Museums work to trace plundered art
Tuesday, May 21st, 2002NEW YORK (CNN) — “The Madonna and Child in a Landscape,” a 16th century painting by the German artist Lucas Cranach the elder, hung on a wall at the North Carolina Museum of Art in Raleigh for more than 15 years.
This year, it came down to be returned to the owner’s heirs after documents revealed the painting had once been looted by the Nazis.
The history of the North Carolina painting was heard Wednesday in New York by the Presidential Advisory Commission on Holocaust Assets, which is seeking to determine how much Nazi-looted art is held by U.S. museums.
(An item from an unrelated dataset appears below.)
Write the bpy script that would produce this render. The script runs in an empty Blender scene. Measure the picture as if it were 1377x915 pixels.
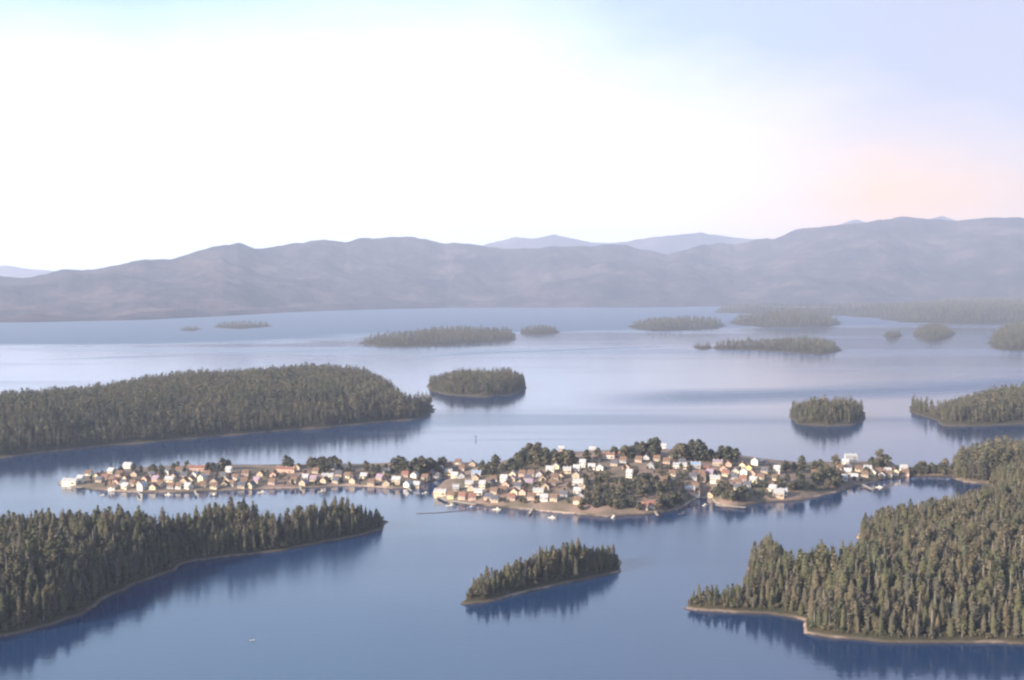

During World War II, Adolf Hitler’s troops systematically plundered the art collections of Europe, especially Jewish collections, stealing an estimated 600,000 paintings, sculptures and other objects.
Allied troops recovered about two-thirds of the looted objects after the war, returning them to their countries of origin, which were expected to distribute the works to their rightful owners. But many victims of the Nazi plunder never got their art back.
U.S. museum directors testified Wednesday before the presidential commission. Glenn Lowry, director of The Museum of Modern Art, New York, said, “Will there be some (in U.S. collections)? Of course. There already have been. Will it turn out to be the vast number that others have suggested? I don’t believe so.”
Still, after 18 months of investigation, major museums identified hundreds of paintings with incomplete ownership information during the Nazi era.
Fifteen paintings at The Museum of Modern Art, including works by Klee and Picasso, are under review. The museum directors say the paintings they’ve identified are not suspect pictures, but rather red flags — paintings with gaps in their histories during and after the Nazi era.
“We have no reason to believe that any of these pictures were looted by the Nazis before or during the Second World War,” Lowry said in a statement, “but we have included them because we do not yet know where they were during all or part of the Nazi period.”